Give back an exact copy of the lines from the start of the material through the line bearing "def nrm(v): v". Include both ends and nothing else.

= = = =

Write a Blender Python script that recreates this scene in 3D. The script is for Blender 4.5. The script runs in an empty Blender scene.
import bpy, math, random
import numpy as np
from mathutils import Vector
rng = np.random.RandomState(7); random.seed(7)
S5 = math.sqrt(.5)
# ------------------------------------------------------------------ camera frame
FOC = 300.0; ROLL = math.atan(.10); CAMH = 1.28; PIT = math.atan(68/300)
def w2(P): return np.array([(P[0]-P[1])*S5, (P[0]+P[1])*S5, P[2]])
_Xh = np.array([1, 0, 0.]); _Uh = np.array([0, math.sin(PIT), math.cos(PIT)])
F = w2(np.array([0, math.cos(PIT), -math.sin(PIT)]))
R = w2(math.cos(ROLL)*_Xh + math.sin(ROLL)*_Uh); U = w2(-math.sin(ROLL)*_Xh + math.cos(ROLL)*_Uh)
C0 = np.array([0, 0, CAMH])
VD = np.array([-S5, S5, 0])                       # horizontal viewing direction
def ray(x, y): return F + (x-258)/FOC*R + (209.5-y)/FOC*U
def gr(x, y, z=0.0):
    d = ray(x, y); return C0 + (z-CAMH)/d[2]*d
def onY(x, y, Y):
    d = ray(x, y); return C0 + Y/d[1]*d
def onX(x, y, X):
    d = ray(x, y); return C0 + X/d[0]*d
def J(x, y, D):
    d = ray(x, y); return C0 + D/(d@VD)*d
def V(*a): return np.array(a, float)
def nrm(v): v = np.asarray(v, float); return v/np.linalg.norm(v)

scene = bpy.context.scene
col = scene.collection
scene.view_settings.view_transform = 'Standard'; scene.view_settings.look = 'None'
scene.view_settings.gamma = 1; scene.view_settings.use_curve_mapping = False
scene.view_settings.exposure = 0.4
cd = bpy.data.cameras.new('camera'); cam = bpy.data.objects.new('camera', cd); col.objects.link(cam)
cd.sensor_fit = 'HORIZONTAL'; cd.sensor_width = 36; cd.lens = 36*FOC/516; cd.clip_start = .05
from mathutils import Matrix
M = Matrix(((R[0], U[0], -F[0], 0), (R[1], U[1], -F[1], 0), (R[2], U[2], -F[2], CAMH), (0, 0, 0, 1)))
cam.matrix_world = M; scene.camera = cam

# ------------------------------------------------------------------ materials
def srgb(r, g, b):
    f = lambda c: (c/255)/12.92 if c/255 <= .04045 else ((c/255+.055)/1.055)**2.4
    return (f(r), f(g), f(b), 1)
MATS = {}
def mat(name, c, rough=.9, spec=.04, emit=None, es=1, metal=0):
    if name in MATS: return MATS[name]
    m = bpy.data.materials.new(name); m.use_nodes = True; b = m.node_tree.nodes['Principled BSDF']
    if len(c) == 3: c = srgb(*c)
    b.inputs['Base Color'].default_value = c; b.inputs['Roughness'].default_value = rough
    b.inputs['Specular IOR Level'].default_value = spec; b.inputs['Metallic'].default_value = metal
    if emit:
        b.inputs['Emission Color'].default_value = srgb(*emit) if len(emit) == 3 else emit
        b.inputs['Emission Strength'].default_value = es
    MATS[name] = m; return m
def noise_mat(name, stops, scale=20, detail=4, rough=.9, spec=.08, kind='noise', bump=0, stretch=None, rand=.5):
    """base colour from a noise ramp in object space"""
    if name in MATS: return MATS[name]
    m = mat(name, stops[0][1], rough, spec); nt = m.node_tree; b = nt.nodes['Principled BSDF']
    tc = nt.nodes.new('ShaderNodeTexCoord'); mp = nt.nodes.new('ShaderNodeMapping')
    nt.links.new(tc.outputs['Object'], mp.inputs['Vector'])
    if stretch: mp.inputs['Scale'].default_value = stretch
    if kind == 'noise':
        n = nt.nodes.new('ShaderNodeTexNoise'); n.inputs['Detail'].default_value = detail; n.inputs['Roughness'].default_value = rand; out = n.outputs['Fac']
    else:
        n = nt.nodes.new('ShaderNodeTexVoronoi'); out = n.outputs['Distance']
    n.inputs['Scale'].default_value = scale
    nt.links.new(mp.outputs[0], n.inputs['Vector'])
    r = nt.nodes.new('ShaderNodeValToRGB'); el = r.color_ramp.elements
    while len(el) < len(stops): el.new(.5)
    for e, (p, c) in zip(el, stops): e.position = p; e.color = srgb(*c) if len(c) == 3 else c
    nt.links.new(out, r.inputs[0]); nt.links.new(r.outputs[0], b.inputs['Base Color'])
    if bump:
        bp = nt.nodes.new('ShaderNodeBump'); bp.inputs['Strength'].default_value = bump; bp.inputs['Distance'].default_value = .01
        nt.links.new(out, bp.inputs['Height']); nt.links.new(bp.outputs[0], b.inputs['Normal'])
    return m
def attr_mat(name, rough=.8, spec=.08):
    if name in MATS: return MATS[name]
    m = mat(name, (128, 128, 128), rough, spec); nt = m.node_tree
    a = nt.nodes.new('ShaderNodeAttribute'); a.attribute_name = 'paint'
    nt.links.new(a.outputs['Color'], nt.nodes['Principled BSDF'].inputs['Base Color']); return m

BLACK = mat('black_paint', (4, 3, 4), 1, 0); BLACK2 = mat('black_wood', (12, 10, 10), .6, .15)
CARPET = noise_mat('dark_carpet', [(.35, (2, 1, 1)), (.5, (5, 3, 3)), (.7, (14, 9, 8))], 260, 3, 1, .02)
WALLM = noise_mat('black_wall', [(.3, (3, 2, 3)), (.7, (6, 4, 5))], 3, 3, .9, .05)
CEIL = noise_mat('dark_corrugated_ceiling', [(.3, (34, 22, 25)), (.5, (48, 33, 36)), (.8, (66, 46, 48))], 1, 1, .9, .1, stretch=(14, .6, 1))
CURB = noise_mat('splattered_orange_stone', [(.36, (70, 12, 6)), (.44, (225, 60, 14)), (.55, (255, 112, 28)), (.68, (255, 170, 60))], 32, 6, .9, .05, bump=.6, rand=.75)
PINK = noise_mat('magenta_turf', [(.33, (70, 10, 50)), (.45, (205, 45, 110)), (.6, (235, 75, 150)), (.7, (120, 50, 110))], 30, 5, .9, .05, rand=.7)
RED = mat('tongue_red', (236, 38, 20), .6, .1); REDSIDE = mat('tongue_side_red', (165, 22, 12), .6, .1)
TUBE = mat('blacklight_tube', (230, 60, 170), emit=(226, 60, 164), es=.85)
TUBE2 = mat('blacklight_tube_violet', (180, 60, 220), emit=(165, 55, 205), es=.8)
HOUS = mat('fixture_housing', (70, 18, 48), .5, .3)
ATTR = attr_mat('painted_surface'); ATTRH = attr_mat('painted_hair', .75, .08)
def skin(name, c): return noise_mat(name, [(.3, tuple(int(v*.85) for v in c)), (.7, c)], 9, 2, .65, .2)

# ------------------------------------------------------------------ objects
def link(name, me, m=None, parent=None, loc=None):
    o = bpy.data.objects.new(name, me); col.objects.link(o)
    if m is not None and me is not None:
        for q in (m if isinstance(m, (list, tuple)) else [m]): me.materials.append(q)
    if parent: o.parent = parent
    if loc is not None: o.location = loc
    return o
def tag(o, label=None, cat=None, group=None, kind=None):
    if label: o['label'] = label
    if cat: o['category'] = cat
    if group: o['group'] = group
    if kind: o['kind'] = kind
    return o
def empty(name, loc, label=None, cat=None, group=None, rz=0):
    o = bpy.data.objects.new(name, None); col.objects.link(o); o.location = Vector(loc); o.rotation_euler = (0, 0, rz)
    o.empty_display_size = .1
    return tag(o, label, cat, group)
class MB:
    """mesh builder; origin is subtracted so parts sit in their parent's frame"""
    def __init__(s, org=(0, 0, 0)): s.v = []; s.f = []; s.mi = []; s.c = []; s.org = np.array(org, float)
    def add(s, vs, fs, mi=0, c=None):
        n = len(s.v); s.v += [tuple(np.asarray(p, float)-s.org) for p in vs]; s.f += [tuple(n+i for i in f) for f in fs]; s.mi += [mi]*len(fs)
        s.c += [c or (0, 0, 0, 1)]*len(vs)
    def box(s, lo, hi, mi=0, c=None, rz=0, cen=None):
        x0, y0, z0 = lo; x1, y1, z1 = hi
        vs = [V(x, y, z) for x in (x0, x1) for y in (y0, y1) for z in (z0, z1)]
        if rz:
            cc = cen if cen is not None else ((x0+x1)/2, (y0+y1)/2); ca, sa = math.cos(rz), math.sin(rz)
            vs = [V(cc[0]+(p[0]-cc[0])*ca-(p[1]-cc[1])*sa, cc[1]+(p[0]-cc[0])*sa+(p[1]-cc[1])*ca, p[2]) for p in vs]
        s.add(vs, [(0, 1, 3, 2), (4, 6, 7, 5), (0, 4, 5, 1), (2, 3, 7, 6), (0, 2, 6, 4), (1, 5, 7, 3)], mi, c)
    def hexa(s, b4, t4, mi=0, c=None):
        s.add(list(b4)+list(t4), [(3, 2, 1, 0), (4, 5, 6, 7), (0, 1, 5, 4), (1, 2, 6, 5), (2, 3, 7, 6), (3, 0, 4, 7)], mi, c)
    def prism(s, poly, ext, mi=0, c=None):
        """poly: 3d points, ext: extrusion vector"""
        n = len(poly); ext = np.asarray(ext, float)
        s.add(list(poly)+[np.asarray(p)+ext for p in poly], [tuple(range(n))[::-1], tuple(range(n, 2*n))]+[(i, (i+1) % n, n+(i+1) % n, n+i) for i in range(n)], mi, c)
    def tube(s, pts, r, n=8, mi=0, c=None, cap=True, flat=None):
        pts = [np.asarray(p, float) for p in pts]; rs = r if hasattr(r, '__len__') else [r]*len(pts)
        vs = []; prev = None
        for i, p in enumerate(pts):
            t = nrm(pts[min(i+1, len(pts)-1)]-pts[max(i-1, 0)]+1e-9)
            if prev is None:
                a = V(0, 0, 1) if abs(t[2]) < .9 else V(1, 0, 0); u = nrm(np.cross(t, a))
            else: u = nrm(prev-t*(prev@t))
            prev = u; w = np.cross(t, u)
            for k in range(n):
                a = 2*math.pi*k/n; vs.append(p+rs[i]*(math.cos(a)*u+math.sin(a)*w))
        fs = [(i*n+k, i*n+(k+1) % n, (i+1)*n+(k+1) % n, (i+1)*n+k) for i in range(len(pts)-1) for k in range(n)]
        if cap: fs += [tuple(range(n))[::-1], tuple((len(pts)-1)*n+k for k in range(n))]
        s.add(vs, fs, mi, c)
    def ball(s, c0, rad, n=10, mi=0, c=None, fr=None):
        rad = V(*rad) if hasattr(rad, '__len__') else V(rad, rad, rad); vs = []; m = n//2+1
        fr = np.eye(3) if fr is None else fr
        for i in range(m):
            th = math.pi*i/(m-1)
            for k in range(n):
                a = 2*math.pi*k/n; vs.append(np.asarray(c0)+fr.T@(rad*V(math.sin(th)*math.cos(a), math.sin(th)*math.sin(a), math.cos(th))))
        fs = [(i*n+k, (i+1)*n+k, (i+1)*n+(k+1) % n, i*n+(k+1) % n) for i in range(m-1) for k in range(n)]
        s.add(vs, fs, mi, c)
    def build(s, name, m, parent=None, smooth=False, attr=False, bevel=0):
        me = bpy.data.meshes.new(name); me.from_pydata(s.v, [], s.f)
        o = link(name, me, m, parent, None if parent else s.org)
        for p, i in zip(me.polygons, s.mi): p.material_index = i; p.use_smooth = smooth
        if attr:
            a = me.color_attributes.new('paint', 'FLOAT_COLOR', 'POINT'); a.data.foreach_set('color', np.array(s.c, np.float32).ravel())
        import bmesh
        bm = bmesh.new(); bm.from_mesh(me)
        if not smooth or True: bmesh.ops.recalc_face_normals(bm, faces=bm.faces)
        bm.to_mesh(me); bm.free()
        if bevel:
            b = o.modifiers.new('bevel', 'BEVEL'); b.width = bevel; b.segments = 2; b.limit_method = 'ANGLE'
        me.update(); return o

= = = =

- **EXERCISE OUTPUT**:
Write a Blender Python script that recreates this scene in 3D. The script is for Blender 4.5. The script runs in an empty Blender scene.
import bpy, math, random
import numpy as np
from mathutils import Vector
rng = np.random.RandomState(7); random.seed(7)
S5 = math.sqrt(.5)
# ------------------------------------------------------------------ camera frame
FOC = 300.0; ROLL = math.atan(.10); CAMH = 1.28; PIT = math.atan(68/300)
def w2(P): return np.array([(P[0]-P[1])*S5, (P[0]+P[1])*S5, P[2]])
_Xh = np.array([1, 0, 0.]); _Uh = np.array([0, math.sin(PIT), math.cos(PIT)])
F = w2(np.array([0, math.cos(PIT), -math.sin(PIT)]))
R = w2(math.cos(ROLL)*_Xh + math.sin(ROLL)*_Uh); U = w2(-math.sin(ROLL)*_Xh + math.cos(ROLL)*_Uh)
C0 = np.array([0, 0, CAMH])
VD = np.array([-S5, S5, 0])                       # horizontal viewing direction
def ray(x, y): return F + (x-258)/FOC*R + (209.5-y)/FOC*U
def gr(x, y, z=0.0):
    d = ray(x, y); return C0 + (z-CAMH)/d[2]*d
def onY(x, y, Y):
    d = ray(x, y); return C0 + Y/d[1]*d
def onX(x, y, X):
    d = ray(x, y); return C0 + X/d[0]*d
def J(x, y, D):
    d = ray(x, y); return C0 + D/(d@VD)*d
def V(*a): return np.array(a, float)
def nrm(v): v = np.asarray(v, float); return v/np.linalg.norm(v)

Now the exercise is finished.